Eight Christians acquitted of forced conversion in India
Eight Christians who were accused of forcibly converting a Hindu have been acquitted by a court in India according to Asia News.
The Christian men were arrested in 2007 after they were accused of proselytising to their Hindu neighbours, going door to door in Balya village. A member of the community complained to the police in Kadaba who then registered the case against them.
The men concerned – T. Sebastian, K. Varghese, M. Thomas, S. Babu, V. Baby, T. Joseph, T. James and T. Alexander – have been acquitted by the judges of the Fifth Additional District and Sessions Court in Puttur. The judges ordered their release, eight years after their initial arrest.
"This is a victory not only for the eight innocent Christians, but for the entire Christian community," Sajan George, president of the Global Council of Indian Christians (GCIC), told Asia News.
"Conversion is a right established by the Constitution," he added. "But conversion implemented by fraudulent means or coercion is illegal. It is not conversion."
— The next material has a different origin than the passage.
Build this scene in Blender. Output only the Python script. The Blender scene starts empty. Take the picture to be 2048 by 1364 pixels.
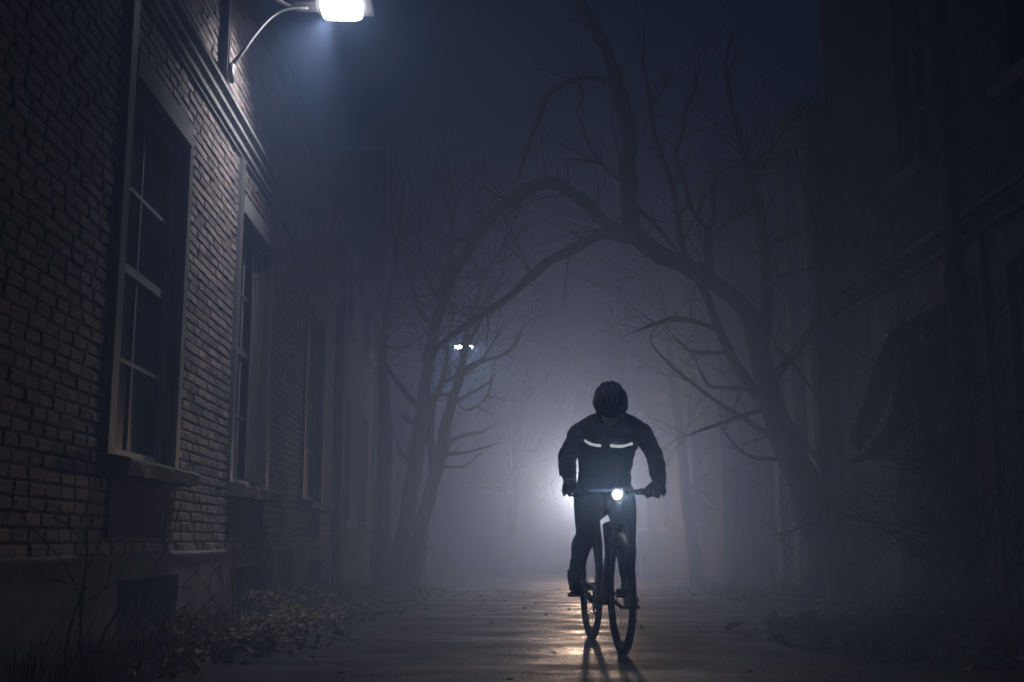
import bpy, bmesh, math, random
from math import sin, cos, pi, radians, sqrt, atan2, tan, exp
from mathutils import Vector, Matrix, noise, Quaternion

random.seed(7)
S = bpy.context.scene
COL = S.collection

# ------------------------------------------------------------------ camera
F = 2300.0
TH, PS, CH = radians(9.82), radians(1.5), 0.69
CR = Vector((cos(PS), -sin(PS), 0))
CF = Vector((sin(PS) * cos(TH), cos(PS) * cos(TH), sin(TH)))
CU = Vector((-sin(PS) * sin(TH), -cos(PS) * sin(TH), cos(TH)))
CAM = Vector((0, 0, CH))


def ray(px, py):
    return CR * ((px - 1024) / F) + CU * ((682 - py) / F) + CF


def at(px, py, Y):
    k = ray(px, py)
    return CAM + k * (Y / k.y)


def onX(px, py, X):
    k = ray(px, py)
    return CAM + k * (X / k.x)


cd = bpy.data.cameras.new('camera')
cam = bpy.data.objects.new('camera', cd)
COL.objects.link(cam)
cam.location = CAM
cam.rotation_euler = (pi / 2 + TH, 0, -PS)
cd.sensor_width = 36
cd.lens = F / 2048 * 36
cd.clip_start, cd.clip_end = 0.05, 500
S.camera = cam


# ------------------------------------------------------------------ helpers
class MB:
    def __init__(s):
        s.v, s.f, s.m = [], [], []

    def add(s, vs, fs, m=0):
        o = len(s.v)
        s.v.extend([tuple(p) for p in vs])
        for f in fs:
            s.f.append(tuple(i + o for i in f))
            s.m.append(m)

    def box(s, lo, hi, m=0):
        x0, y0, z0 = lo
        x1, y1, z1 = hi
        s.add([(x0, y0, z0), (x1, y0, z0), (x1, y1, z0), (x0, y1, z0), (x0, y0, z1), (x1, y0, z1), (x1, y1, z1), (x0, y1, z1)],
              [(0, 3, 2, 1), (4, 5, 6, 7), (0, 1, 5, 4), (1, 2, 6, 5), (2, 3, 7, 6), (3, 0, 4, 7)], m)

    def tube(s, pts, rad, n=8, m=0, cap=True, flat=None, ref=None):
        """pts: points; rad: radius or list of radius / (rx, ry)"""
        pts = [Vector(p) for p in pts]
        if not isinstance(rad, (list, tuple)):
            rad = [rad] * len(pts)
        N = len(pts)
        vs, prev = [], None
        for i, p in enumerate(pts):
            t = (pts[min(i + 1, N - 1)] - pts[max(i - 1, 0)])
            if t.length < 1e-9:
                t = Vector((0, 0, 1))
            t.normalize()
            if prev is None:
                a = Vector(ref) if ref else (Vector((0, 0, 1)) if abs(t.z) < 0.9 else Vector((1, 0, 0)))
                u = (a - t * a.dot(t)).normalized()
            else:
                u = (prev - t * prev.dot(t))
                u = u.normalized() if u.length > 1e-6 else Vector((1, 0, 0))
            prev = u
            w = t.cross(u)
            r = rad[i]
            ru, rw = r if isinstance(r, (list, tuple)) else (r, r)
            for k in range(n):
                a = 2 * pi * k / n
                vs.append(p + u * (ru * cos(a)) + w * (rw * sin(a)))
        fs = []
        for i in range(N - 1):
            for k in range(n):
                k2 = (k + 1) % n
                fs.append((i * n + k, i * n + k2, (i + 1) * n + k2, (i + 1) * n + k))
        if cap:
            fs.append(tuple(reversed(range(n))))
            fs.append(tuple((N - 1) * n + k for k in range(n)))
        s.add(vs, fs, m)

    def blob(s, c, r, n=14, k=9, m=0, rot=None):
        c = Vector(c)
        vs = []
        for j in range(k + 1):
            ph = pi * j / k
            for i in range(n):
                a = 2 * pi * i / n
                p = Vector((r[0] * sin(ph) * cos(a), r[1] * sin(ph) * sin(a), r[2] * cos(ph)))
                if rot:
                    p = rot @ p
                vs.append(c + p)
        fs = []
        for j in range(k):
            for i in range(n):
                i2 = (i + 1) % n
                fs.append((j * n + i, (j + 1) * n + i, (j + 1) * n + i2, j * n + i2))
        s.add(vs, fs, m)

    def ring(s, c, R, r, axis='x', n=48, k=10, m=0, flat=None):
        """torus around an axis; flat=(half width, half height) gives a box section"""
        c = Vector(c)
        vs = []
        for i in range(n):
            a = 2 * pi * i / n
            for j in range(k):
                b = 2 * pi * j / k
                if flat:
                    q = 4 * 0 + j
                    off, rr = [(-flat[0], -flat[1]), (flat[0], -flat[1]), (flat[0], flat[1]), (-flat[0], flat[1])][j]
                else:
                    off, rr = r * sin(b), r * cos(b)
                vs.append(c + Vector((off, (R + rr) * cos(a), (R + rr) * sin(a))))
        fs = []
        for i in range(n):
            for j in range(k):
                i2, j2 = (i + 1) % n, (j + 1) % k
                fs.append((i * k + j, i2 * k + j, i2 * k + j2, i * k + j2))
        s.add(vs, fs, m)

    def sweep_y(s, prof, y0, y1, m=0):
        """closed (x, z) profile swept along Y"""
        n = len(prof)
        vs = [(x, y0, z) for x, z in prof] + [(x, y1, z) for x, z in prof]
        fs = [(i, (i + 1) % n, n + (i + 1) % n, n + i) for i in range(n)]
        fs += [tuple(range(n))[::-1], tuple(range(n, 2 * n))]
        s.add(vs, fs, m)

    def build(s, name, mats, parent=None, smooth=False, recalc=True):
        me = bpy.data.meshes.new(name)
        me.from_pydata(s.v, [], s.f)
        if not isinstance(mats, (list, tuple)):
            mats = [mats]
        for q in mats:
            me.materials.append(q)
        me.polygons.foreach_set('material_index', s.m)
        if recalc:
            bm = bmesh.new()
            bm.from_mesh(me)
            bmesh.ops.recalc_face_normals(bm, faces=bm.faces)
            bm.to_mesh(me)
            bm.free()
        me.polygons.foreach_set('use_smooth', [smooth] * len(me.polygons))
        me.update()
        o = bpy.data.objects.new(name, me)
        COL.objects.link(o)
        if parent is not None:
            o.parent = parent
            o.matrix_parent_inverse = parent_matrix(parent).inverted()
        return o


def parent_matrix(p):
    m = p.matrix_basis.copy()
    q = p
    while q.parent is not None:
        m = q.parent.matrix_basis @ q.matrix_parent_inverse @ m if False else m
        q = q.parent
    bpy.context.view_layer.update()
    return p.matrix_world.copy()


def empty(name, loc, rz=0):
    o = bpy.data.objects.new(name, None)
    o.empty_display_size = 0.2
    COL.objects.link(o)
    o.location = loc
    o.rotation_euler = (0, 0, rz)
    return o


def tag(o, label=None, cat=None, group=None, kind=None):
    if label:
        o['label'] = label
    if cat:
        o['category'] = cat
    if group:
        o['group'] = group
    if kind:
        o['kind'] = kind
    return o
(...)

George said that many Christians in Karnataka, south western India, receive threats and harassment frequently by Hindu right-wing extremists who "disrupt their prayers in private homes and blame them for alleged forced conversions."
"The GCIC gladly welcomes the acquittal of the eight innocent Christians," he said.
India is currently 21 on Open Doors' World Watch List, which ranks the most difficult countries to be a Christian. According to the persecution charity, the influence fundamentalist Hindus have on the government has increased, and Hindu radicals now monitor Christian activity closely.
Regular reports emerge of pastors and church members being beaten because of allegations of conversion. The religious wing of the the Hindu nationalist NGO Rashtriya Swayamsevak Sangh, of which the ruling BJP party is the political wing, has claimed that conversion to faiths other than Hinduism, including Christianity, is "the root of terrorism".